The amount of money the state collects at the Bay Bridge fell by more than $28.1 million last year, after Gov. Larry Hogan reduced toll rates.

That's a 35 percent drop. But a 9.4 percent increase in highway traffic helped defray that dip, according to figures released by the Maryland Transportation Authority. Revenue increases at other toll facilities helped keep the overall drop to $5.1 million, or less than 1 percent.

The MdTA said the tolls still exceeded the revenue forecast for 2016. The tolls were raised in the 2012 and 2014 fiscal years to finance construction projects.

Money from tolls supports the transportation authority and its construction projects.

Some have expressed concern that the toll reductions would mean less money for infrastructure projects such as the planned replacement of the Harry W. Nice Bridge in Southern Maryland.

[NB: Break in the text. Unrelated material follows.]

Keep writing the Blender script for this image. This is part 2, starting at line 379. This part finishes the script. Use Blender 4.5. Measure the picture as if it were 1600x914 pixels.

But State Transportation Secretary Pete Rahn says 13.5 million more toll transactions in 2016 buoyed revenue $62 million higher than expected.

“We still had a drop, but less than we had thought,” he said.

The Hogan administration used updated toll projections, along with what Rahn called “a pretty complicated financial package,” including refinancing and reissuing state bonds, to allot more than $250 million over the next five years toward a replacement for the Nice Bridge. Construction is scheduled to begin by 2023.

“Obviously I'm pleased that we have moneys available to undertake the construction,” Rahn said. “I wasn't sure we could do it.”

When Hogan reduced the fees in 2015, he said the move would save Marylanders $54 million per year. He called it “our largest tax relief package to date.”

The state's toll facilities generated more than $157 million last year, the MdTA said. A record 81 percent of tolls were collected electronically.

The Bay Bridge — officially the William Preston Lane Jr. Memorial Bridge — carries U.S. 50/301 across the Chesapeake Bay. It saw the biggest dip in toll revenue in 2016, despite recording 416,000 more crossings than in the prior year.

The Nice Bridge was the only other state toll facility to see revenue fall last year, according to the MdTA. The bridge, which spans the Potomac River from Newburg to Dahlgren, Va., saw a decline of less than 1 percent.

The Fort McHenry Tunnel in Baltimore recorded 42.5 million transactions to generate $188.7 million, more than 29 percent of the state's toll revenue and the most of any of the state's toll facilities. Revenue increased by 2.9 percent from the previous year, the MdTA reported.